For this reason I should like to urge that those who are trying the techniques advocated here continue with the regular daily sessions I mentioned at the beginning. At this point much of the mental activity in such sessions with oneself will be a simple matter of watching—of watching the process unfold in oneself, even of celebrating these advances of the unconscious.

In this role of constant observer, however, the conscious mind can also be ready for more aggressive activity. Any tendencies of the old pattern to reassert itself, for angers, fears, fantasies to come out in new guises, can thus be noted and dispensed with before any real damage can be done. Such pullbacks are not only possible but usual, and it is well not to abandon the sessions with oneself until they have disappeared entirely—or as entirely as they’re going to.

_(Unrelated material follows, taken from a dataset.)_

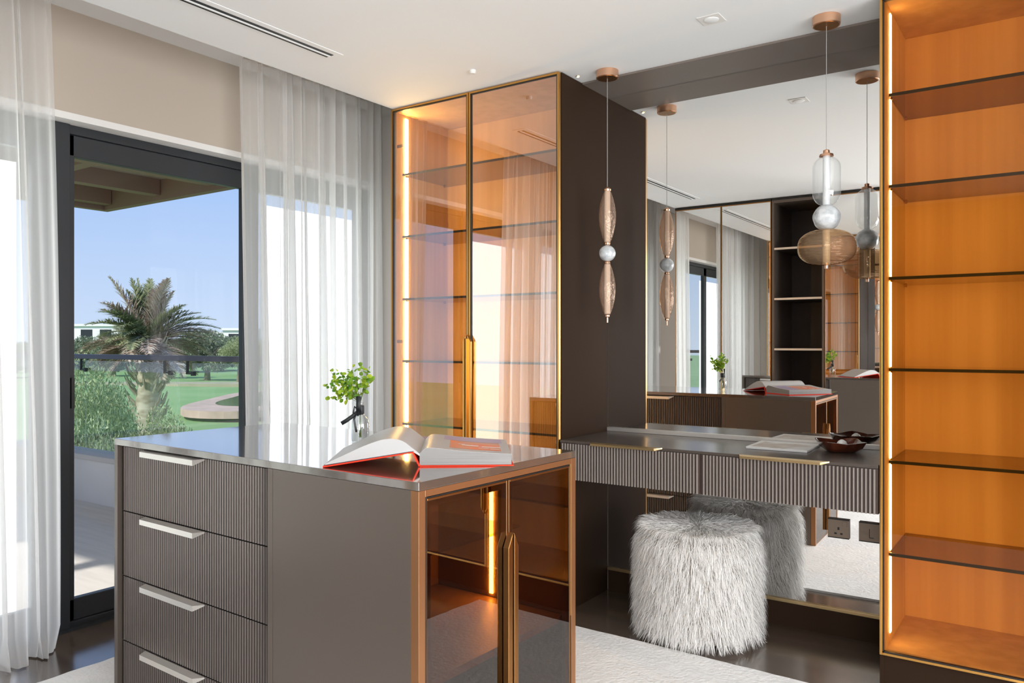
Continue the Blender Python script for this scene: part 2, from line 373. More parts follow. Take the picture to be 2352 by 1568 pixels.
def cabinet(x0, x1, doors, label, led_left=True, hs=(1, -1, 1, -1), pane='amber', hinges=True, led='led', ajar=0):
    root = thing('display_cabinet', ((x0+x1)/2, 3.5, 0), label=label, cat='cabinet')
    yb, yf = 3.754, FRONT+.024
    zb, zt = .155, 2.622
    for s_, xa in ((1, x0), (-1, x1)):
        a, b = (xa, xa+.014) if s_ > 0 else (xa-.014, xa)
        B(a, b, yf, yb, 0, 2.636).build('side_panel', M['bronze'], root, bevel=.001)
        a, b = (xa+.0142, xa+.022) if s_ > 0 else (xa-.022, xa-.0142)
        B(a, b, yf+.002, yb-.02, zb, zt).build('side_lining', M['amberwood'], root)
    B(x0+.0142, x1-.0142, yb-.018, yb-.002, zb, zt).build('back_panel', M['amberwood'], root)
    B(x0+.0142, x1-.0142, yf+.002, yb-.002, zt+.0005, 2.636).build('top_panel', M['amberwood'], root)
    B(x0+.0142, x1-.0142, yf+.002, yb-.002, zb-.022, zb-.0005).build('bottom_panel', M['amberwood'], root)
    B(x0+.0142, x1-.0142, yf+.004, yf+.022, .001, zb-.023).build('plinth', M['bronze'], root)
    for z in SH:
        sh = B(x0+.024, x1-.024, 3.335, yb-.021, z-.004, z+.004).build('shelf', M['shelf'], root)
        e_ = MB(); e_.box(x0+.024, x1-.024, 3.331, 3.3349, z-.0058, z+.0058); e_.build('shelf_edge', M['gasket'], sh)
        p = MB()
        for xa in (x0+.026, x1-.034):
            for y in (3.36, 3.70): p.box(xa, xa+.008, y-.006, y+.006, z-.012, z-.0045)
        tag(p.build('shelf_pin', M['brassdark'], sh), kind='stuff')
    for xa in ((x0+.0225,) if led_left else ()):
        l = MB(); zz = [zb+.03]+sorted(SH)+[zt-.01]
        for i in range(len(zz)-1): l.box(xa, xa+.004, 3.352, 3.376, zz[i]+.010, zz[i+1]-.010)
        o = l.build('light_strip', M[led], root)
        tag(o, label='glowing warm white strip inside the left end')
    n = doors; wd = (x1-x0-.003)/n
    for i in range(n):
        d = glass_door(root, x0+i*wd+.003, x0+(i+1)*wd-.001, .137, 2.634, FRONT, hs[i], pane=pane)
        if i == 0 and ajar:      # this door stands slightly open, turned about its hinge
            hx, hy = x0+.003-root.location.x, FRONT+.02-root.location.y
            d.matrix_local = Matrix.Translation((hx, hy, 0)) @ Matrix.Rotation(-ajar, 4, 'Z') @ Matrix.Translation((-hx, -hy, 0))
    for z in ((2.43, 1.33, .35) if hinges else ()):
        B(x0+.0225, x0+.062, yf+.004, yf+.014, z-.009, z+.009).build('hinge', M['brass'], root, bevel=.002)
    return root
cabinet(-3.099, -1.986, 2, 'tall amber glass cabinet with two doors beside the sheer curtain')
cabinet(-.566, 1.60, 4, 'tall glowing amber glass cabinet at the right edge of the dressing table', pane='ambersoft', hinges=False, led='ledsoft')

# ------------------------------------------------------------------ mirror and what is fixed around it
mr = thing('wall_mirror', (-1.27, MIR, .13), label='wall-high mirror behind the dressing table, between the two amber cabinets', cat='mirror')
B(-1.984, -.568, MIR, MIR+.006, .128, ZC-.011).build('mirror_glass', M['mirror'], mr)
B(-1.984, -.568, MIR+.0065, MIR+.018, .05, ZC-.012).build('backing', M['gasket'], mr)
m = MB(); m.box(-1.984, -.568, MIR-.012, MIR+.006, .112, .1275); m.build('bottom_trim', M['goldlip'], mr, bevel=.002)
S('baseboard_back', B(-1.984, -.568, MIR, MIR+.018, 0, .11), M['bronze'])
def socket(x, z, label, kind):
    r = thing('wall_socket', (x, MIR, z), label=label, cat='socket')
    B(x-.046, x+.046, MIR-.012, MIR-.0005, z-.043, z+.043).build('plate', M['socket'], r, bevel=.002)
    k = MB()
    if kind:
        k.box(x-.004, x+.004, MIR-.0135, MIR-.0118, z-.006, z+.006)
        for s_ in (-1, 1): k.box(x+s_*.0125-.005, x+s_*.0125+.005, MIR-.0135, MIR-.0118, z-.026, z-.019)
        k.build('pin_hole', M['black'], r)
        q = MB(); q.box(x+.017, x+.036, MIR-.015, MIR-.0118, z+.012, z+.034); q.build('rocker_switch', M['socket'], r, bevel=.001)
    else:
        k.box(x-.003, x-.0005, MIR-.0135, MIR-.0118, z-.022, z+.015); k.box(x-.003, x+.016, MIR-.0135, MIR-.0118, z-.0245, z-.022)
        k.build('groove', M['black'], r)
    B(x-.045, x+.045, MIR-.0135, MIR-.011, z+.0385, z+.0435).build('upper_edge_reflection', M['black'], r)  # black strips standing for the dark reflection along the plate's bevels
    B(x-.045, x+.045, MIR-.0135, MIR-.011, z-.0435, z-.0395).build('lower_edge_reflection', M['black'], r)
socket(-.816, .488, 'bronze three-pin power socket low on the mirror under the dressing table', 1)
socket(-.685, .488, 'bronze outlet plate with an L-shaped groove, beside the three-pin socket', 0)

# ------------------------------------------------------------------ fluted fronts, lip handles
def flutes(x0, x1, y, z0, z1, pitch, wd, dp, m, parent, name='fluting', out=-1, world=True):
    b = MB(); n = int((x1-x0)/pitch); off = ((x1-x0)-n*pitch)/2
    for i in range(n):
        xc = x0+off+(i+.5)*pitch
        pts = [(xc-wd/2, y), (xc-wd/2*.75, y+out*dp*.8), (xc-wd/4, y+out*dp), (xc+wd/4, y+out*dp), (xc+wd/2*.75, y+out*dp*.8), (xc+wd/2, y)]
        b.prism(pts, 'z', z0, z1)
    o = b.build(name, m, parent, world=world); o['kind'] = 'stuff'; return o
def lip(x0, x1, y, z, m, parent, out=-1, cut=.03, dep=.030, h=.022, world=True):
    """pull lip: a plate bent forward off the front, ends cut on the slant"""
    b = MB()
    v = [(x0, y, z), (x1, y, z), (x1, y, z-.004), (x0, y, z-.004)]
    c = cut
    fr = y+out*dep
    v = [(x0, y, z), (x1, y, z), (x1-c, fr, z-.004), (x0+c*.3, fr, z-.004), (x1-c, fr, z-h), (x0+c*.3, fr, z-h), (x1-c, fr-out*.003, z-h), (x0+c*.3, fr-out*.003, z-h), (x1, y, z-.005), (x0, y, z-.005)]
    f = [(0, 1, 2, 3), (3, 2, 4, 5), (5, 4, 6, 7), (7, 6, 8, 9), (0, 3, 5, 7, 9), (1, 8, 6, 4, 2), (0, 9, 8, 1)]
    return b.add(v, f).build('drawer_handle', m, parent, world=world)

# ------------------------------------------------------------------ dressing table
DX0, DX1, DT = -1.984, -.568, .853
dk = thing('dressing_table', ((DX0+DX1)/2, 3.5, DT), label='taupe floating dressing table with fluted drawers below the wall mirror', cat='table')
B(DX0, DX1, 3.262, MIR-.002, DT-.012, DT).build('table_top', M['desktop'], dk, bevel=.001)
B(DX0, DX1, 3.285, MIR-.002, .668, DT-.0125).build('carcass', M['lacquer'], dk)
B(DX0, DX1, MIR-.014, MIR-.002, DT+.0005, DT+.021).build('upstand', M['champagne'], dk, bevel=.001)
xm = -1.276
for a, b, h0, h1 in ((DX0, xm-.001, -1.815, -1.453), (xm+.001, DX1, -1.105, -.745)):
    d = B(a, b, 3.266, 3.284, .667, DT-.0135).build('drawer', M['deskgap'], dk)
    flutes(a+.002, b-.001, 3.266, .667, DT-.0145, .01475, .0076, .009, M['deskflute'], d)
    lip(h0, h1, 3.262, DT+.001, M['goldlip'], d, dep=.024, h=.014)

# ------------------------------------------------------------------ pendants
def pendant_base(x, y, ztop, label):
    r = thing('pendant_lamp', (x, y, ZC), label=label, cat='lamp', group=None)
    c = (x, y, 0)
    MB().lathe([(.052, ZC-.036), (.054, ZC-.034), (.054, ZC-.001)], c, 36).build('ceiling_canopy', M['copper'], r, smooth=True)
    MB().lathe([(.047, ZC-.0375), (.047, ZC-.0362)], c, 36).build('canopy_face', M['brassdark'], r, smooth=True)
    MB().tube([(x, y, ZC-.036), (x, y, ztop)], .0014, 6).build('cable', M['cable'], r)
    return r, c
def ball(b, c, z, r, seg=28, n=14, wob=None):
    b.lathe([(max(r*math.sin(PI*i/n), .0008), z-r*math.cos(PI*i/n)) for i in range(n+1)], c, seg, wob=wob)
P1 = (-1.802, 3.403); r, c = pendant_base(*P1, 2.075, 'slim pendant with two peach glass spindles and a ball, before the dark cabinet side')
def spindle(c, z0, z1, rm):
    b = MB(); n = 22; pr = []
    for i in range(n+1):
        t = i/n; pr.append((.013+(rm-.013)*math.sin(PI*t)**.85, z0+(z1-z0)*t))
    b.lathe(pr, c, 36); return b
sp = spindle(c, 1.806, 2.062, .042).build('glass_shade', M['peachglass'], r, smooth='all')
MB().lathe([(.0145, 1.81), (.0145, 2.058)], c, 20).build('light_tube', M['opal'], r, smooth=True)
MB().lathe([(.017, 2.058), (.018, 2.066), (.012, 2.072), (.004, 2.078)], c, 24).build('metal_cap', M['copper'], r, smooth=True)
MB().lathe([(.012, 1.796), (.014, 1.800), (.014, 1.807)], c, 24).build('metal_ring', M['copper'], r, smooth=True)
b = MB(); ball(b, c, 1.756, .040, wob=lambda a, z: .02*math.sin(3*a+z*90)); b.build('glass_ball', M['alabaster'], r, smooth='all')
MB().lathe([(.014, 1.706), (.014, 1.712), (.011, 1.717)], c, 24).build('metal_ring', M['copper'], r, smooth=True)
spindle(c, 1.456, 1.706, .040).build('glass_shade', M['peachglass'], r, smooth='all')
MB().lathe([(.0145, 1.462), (.0145, 1.703)], c, 20).build('light_tube', M['opal'], r, smooth=True)
MB().lathe([(.004, 1.420), (.004, 1.445), (.011, 1.449), (.011, 1.457)], c, 20).build('metal_tip', M['copper'], r, smooth=True)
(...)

The process of inner growth that follows when a woman is ready to surrender to her real nature, we have found, traces a rather clear pattern. Some of the new feelings overlap, but mostly they emerge in a given order, each unfolding separately but related to the other as petals to a bud. Let us take them in the usual order of their coming.

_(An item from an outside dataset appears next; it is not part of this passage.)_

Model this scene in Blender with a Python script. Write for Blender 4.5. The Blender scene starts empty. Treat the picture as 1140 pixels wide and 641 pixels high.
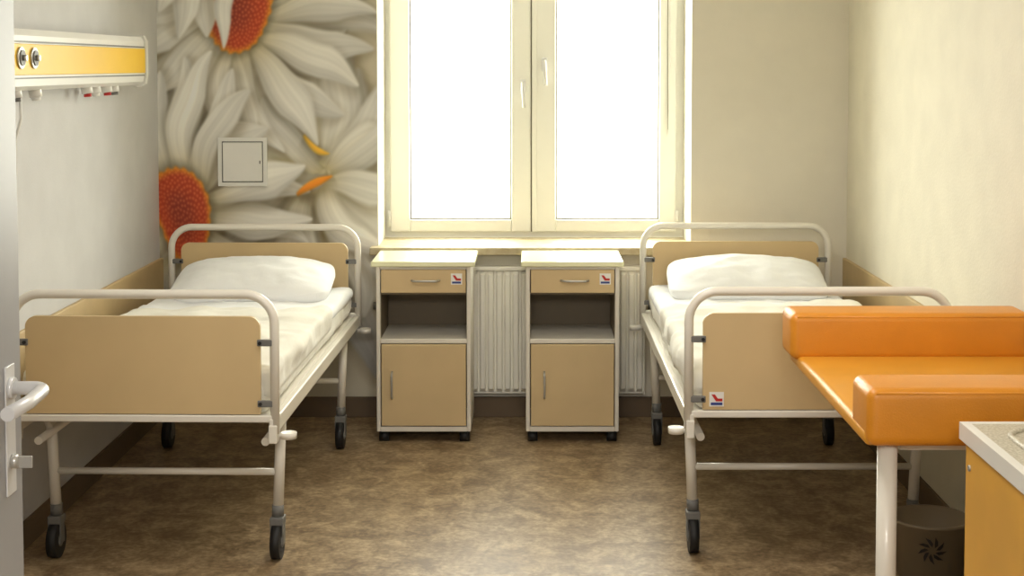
import bpy, bmesh, math, random
import numpy as np
from mathutils import Vector, Matrix, noise
random.seed(3)
scene = bpy.context.scene
COL = scene.collection

def lin(c):
    r = []
    for v in c[:3]:
        v = v/255.0
        r.append(v/12.92 if v <= 0.04045 else ((v+0.055)/1.055)**2.4)
    return (r[0], r[1], r[2], 1.0)

def mat(name, rgb, rough=0.5, metal=0.0, var=0.06, scale=6.0, bump=0.0, bscale=80.0, coat=0.0, spec=0.5, rgb2=None, sheen=0.0):
    m = bpy.data.materials.new(name); m.use_nodes = True
    nt = m.node_tree; b = nt.nodes['Principled BSDF']
    tc = nt.nodes.new('ShaderNodeTexCoord')
    n = nt.nodes.new('ShaderNodeTexNoise'); n.inputs['Scale'].default_value = scale; n.inputs['Detail'].default_value = 6
    nt.links.new(tc.outputs['Object'], n.inputs['Vector'])
    cr = nt.nodes.new('ShaderNodeValToRGB')
    c = lin(rgb)
    if rgb2 is None:
        a = tuple(v*(1-var) for v in c[:3])+(1,); d = tuple(min(1, v*(1+var)) for v in c[:3])+(1,)
    else:
        a = lin(rgb2); d = c
    cr.color_ramp.elements[0].position = 0.35; cr.color_ramp.elements[0].color = a
    cr.color_ramp.elements[1].position = 0.65; cr.color_ramp.elements[1].color = d
    nt.links.new(n.outputs['Fac'], cr.inputs['Fac']); nt.links.new(cr.outputs['Color'], b.inputs['Base Color'])
    b.inputs['Roughness'].default_value = rough; b.inputs['Metallic'].default_value = metal
    b.inputs['Specular IOR Level'].default_value = spec
    b.inputs['Coat Weight'].default_value = coat
    b.inputs['Sheen Weight'].default_value = sheen
    if bump > 0:
        n2 = nt.nodes.new('ShaderNodeTexNoise'); n2.inputs['Scale'].default_value = bscale; n2.inputs['Detail'].default_value = 4
        nt.links.new(tc.outputs['Object'], n2.inputs['Vector'])
        bp = nt.nodes.new('ShaderNodeBump'); bp.inputs['Strength'].default_value = bump; bp.inputs['Distance'].default_value = 0.01
        nt.links.new(n2.outputs['Fac'], bp.inputs['Height']); nt.links.new(bp.outputs['Normal'], b.inputs['Normal'])
    return m

M = {}
M['wall_l'] = mat('paint_left', (199,198,198), 0.75, var=0.03, bump=0.08, bscale=140)
M['wall_b'] = mat('paint_back', (228,222,206), 0.8, var=0.02, bump=0.06, bscale=140)
M['wall_r'] = mat('paint_right', (224,218,199), 0.8, var=0.03, bump=0.12, bscale=90)
M['reveal'] = mat('paint_reveal', (236,233,218), 0.7, var=0.02)
M['ceil'] = mat('paint_ceiling', (235,233,225), 0.8, var=0.02)
M['guard'] = mat('wall_guard_laminate', (192,167,123), 0.5, var=0.06)
M['base'] = mat('baseboard_vinyl', (104,86,64), 0.6)
M['panel'] = mat('bed_panel_laminate', (206,180,134), 0.5, var=0.04, scale=3)
M['frame'] = mat('cream_enamel', (228,223,211), 0.35, var=0.02, coat=0.3)
M['white'] = mat('white_enamel', (232,231,226), 0.35, var=0.02, coat=0.2)
M['cabw'] = mat('cabinet_body', (220,214,201), 0.45, var=0.02)
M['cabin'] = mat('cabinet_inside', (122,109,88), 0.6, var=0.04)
M['cabtop'] = mat('cabinet_top', (230,229,190), 0.3, var=0.02, coat=0.4)
M['door'] = mat('cabinet_front', (203,178,134), 0.5, var=0.04, scale=4)
M['metal'] = mat('brushed_metal', (186,184,178), 0.35, 0.6, var=0.05)
M['dark'] = mat('black_rubber', (20,20,21), 0.55)
M['grey'] = mat('grey_plastic', (112,111,107), 0.5)
M['cloth'] = mat('white_cotton', (236,237,237), 0.9, var=0.02, bump=0.12, bscale=30, sheen=0.2)
M['sheet'] = mat('cream_sheet', (232,229,217), 0.9, var=0.03, bump=0.22, bscale=22, sheen=0.2)
M['upvc'] = mat('window_pvc', (236,235,227), 0.35, var=0.01)
M['gasket'] = mat('window_gasket', (120,114,98), 0.7)
M['sill'] = mat('window_sill_stone', (204,192,160), 0.5, rgb2=(180,164,128), scale=20)
M['yellow'] = mat('yellow_panel', (236,190,34), 0.45, var=0.02)
M['red'] = mat('red_plastic', (190,35,30), 0.4)
M['blue'] = mat('blue_plastic', (40,60,130), 0.4)
M['orange'] = mat('orange_vinyl', (214,138,32), 0.42, var=0.05, scale=8, bump=0.15, bscale=220, coat=0.08)
M['orangetop'] = mat('orange_vinyl_seat', (220,154,48), 0.38, var=0.05, scale=5, bump=0.15, bscale=220)
M['sinkcab'] = mat('amber_laminate', (220,166,66), 0.45, var=0.05, scale=5)
M['speck'] = mat('speckled_worktop', (208,202,186), 0.4, rgb2=(172,163,142), scale=160)
M['doorp'] = mat('door_paint', (150,150,152), 0.4, var=0.03)
M['lever'] = mat('lever_satin', (214,214,214), 0.35, 0.2, var=0.02)
M['radi'] = mat('radiator_enamel', (242,239,227), 0.4, var=0.02)
M['bin'] = mat('bin_plastic', (116,102,78), 0.45, var=0.05)
M['star'] = mat('ornament_brown', (40,32,26), 0.5)
M['backdrop_wall'] = mat('backdrop_plaster', (243,246,230), 0.9, var=0.02, scale=1.5, bump=0.2, bscale=30)  # pale plaster for the bright wall added behind the window
M['asphalt'] = mat('courtyard_paving', (170,168,160), 0.9, var=0.05)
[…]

As the woman who has suffered from frigidity explodes her groundless fears one by one and explores a new attitude toward men, toward love, toward motherhood, feels a new esteem for her husband—as all these things happen, her lifelong restlessness begins to depart. For the first time she realizes just how restless she has been, how unsatisfied; she feels how precariously balanced her life, inwardly and outwardly, has always felt. Now something deep within her relaxes, lets down. When this happens she is beginning to experience the essential attribute of all that is truly feminine, spiritual tranquillity.

The arrival of this tranquillity, or even the arrival of intimations of it results from the fact that she is really allowing herself to trust her husband in a very deep sense. It means that she finally realizes that she no longer has to fear or to oppose his strength, but that she can now rely on it to protect her, to give her the secure climate necessary for the full flowering of her femininity.

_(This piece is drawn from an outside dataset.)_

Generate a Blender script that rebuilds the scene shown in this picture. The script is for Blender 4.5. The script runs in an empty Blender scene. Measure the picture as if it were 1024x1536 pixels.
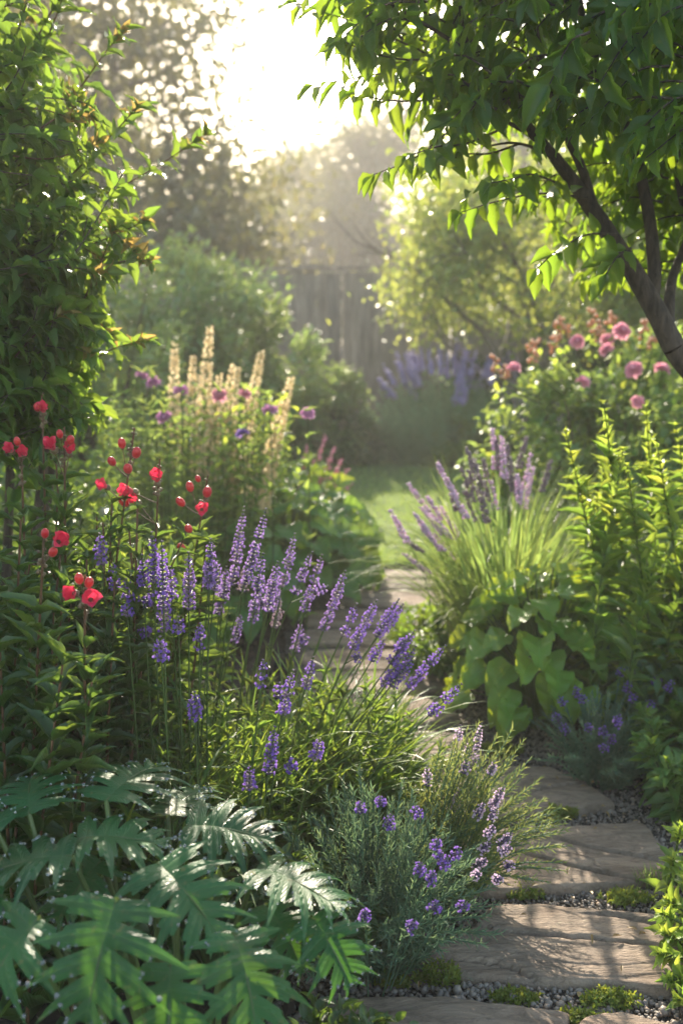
import bpy, math, random
import numpy as np
from mathutils import Vector, noise
C = bpy.context.scene
COL = C.collection
R = math.radians
# ------------------------------------------------------------------ camera
CAM_H = 1.35
F = 1500.0                     # focal length in photo pixels (photo is 1024 x 1536)
PITCH = R(11.24)
cam_d = bpy.data.cameras.new('camera')
cam = bpy.data.objects.new('camera', cam_d); COL.objects.link(cam)
cam.location = (0, 0, CAM_H)
cam.rotation_euler = (R(90) - PITCH, 0, 0)
cam_d.sensor_fit = 'VERTICAL'; cam_d.sensor_height = 36.0; cam_d.sensor_width = 24.0
cam_d.lens = F / 1536 * 36
cam_d.clip_start = 0.05; cam_d.clip_end = 500
cam_d.dof.use_dof = True; cam_d.dof.focus_distance = 2.0; cam_d.dof.aperture_fstop = 2.6
C.camera = cam
# ------------------------------------------------------------------ sky and sun
SUN_EL, SUN_AZ = 26.0, -7.0       # degrees; azimuth to the right of +Y
w = bpy.data.worlds.new('World'); C.world = w; w.use_nodes = True
nt = w.node_tree; nt.nodes.clear()
sky = nt.nodes.new('ShaderNodeTexSky'); sky.sky_type = 'NISHITA'; sky.sun_disc = False
sky.sun_elevation = R(SUN_EL); sky.sun_rotation = R(SUN_AZ)
sky.air_density = 1.0; sky.dust_density = 1.2; sky.ozone_density = 1.0; sky.altitude = 0
bg = nt.nodes.new('ShaderNodeBackground'); bg.inputs[1].default_value = 0.15
wo = nt.nodes.new('ShaderNodeOutputWorld')
wm = nt.nodes.new('ShaderNodeMix'); wm.data_type = 'RGBA'; wm.blend_type = 'MULTIPLY'; wm.inputs[0].default_value = 1; wm.inputs[7].default_value = (1.0, .94, .82, 1)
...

Feminine tranquillity of spirit is a grace and a beauty of the first order. It is the psychological cornerstone of the happy family. Based on an abiding faith in the goodness and loyalty of her husband, it emanates from a woman who has found herself and pervades those about her, giving them unity and strength. The children of such a mother are strong against the neurotic restlessness of these difficult times. The husband of a wife who has achieved such tranquillity returns from his work to his home as to an oasis, redoubles his loving efforts to make her ever more secure.

Because she can trust no man, the frigid woman’s approach to the tasks of life has a difficult, painful, frenetic quality. She feels responsible for everything; guiltily responsible. Details and trivia overwhelm her. She has no unity and has to fight herself, her resentment, her self-rejection to get the simplest things done—her household work, planning the dinner, carrying and fetching the children. Everything looms.

With the development of the new quality of tranquillity those details of life that once seemed so difficult become simple. And because they are feminine tasks, household work, planning or getting dinners, keeping the children busy or in line—whatever life demands—soon lose their irksome and irritating quality and become easy, even joyful.

As tranquillity moves over to serenity, becomes more and more a part of her psychic character, a woman begins to realize what a miraculous and wonderful thing womanhood is. Most frequently this realization is ushered in by a sudden awareness of the miracle that her body is able to perform: the miracle of childbirth.

In her frightened heart the frigid woman has always detested and feared her capacity to become pregnant. To her this faculty has seemed onerous and burdensome, a curse. In pregnancy she feels trapped, sick at heart and in body during it, increasingly frightened of delivery as the day of confinement approaches. She views all this as woman’s burden; men, those enviable creatures, are free of such a frightening duty. Indeed, has she not heard that men use pregnancy as a technique of keeping women subject to them! Thus she frets and rages and trembles, rejecting her destiny.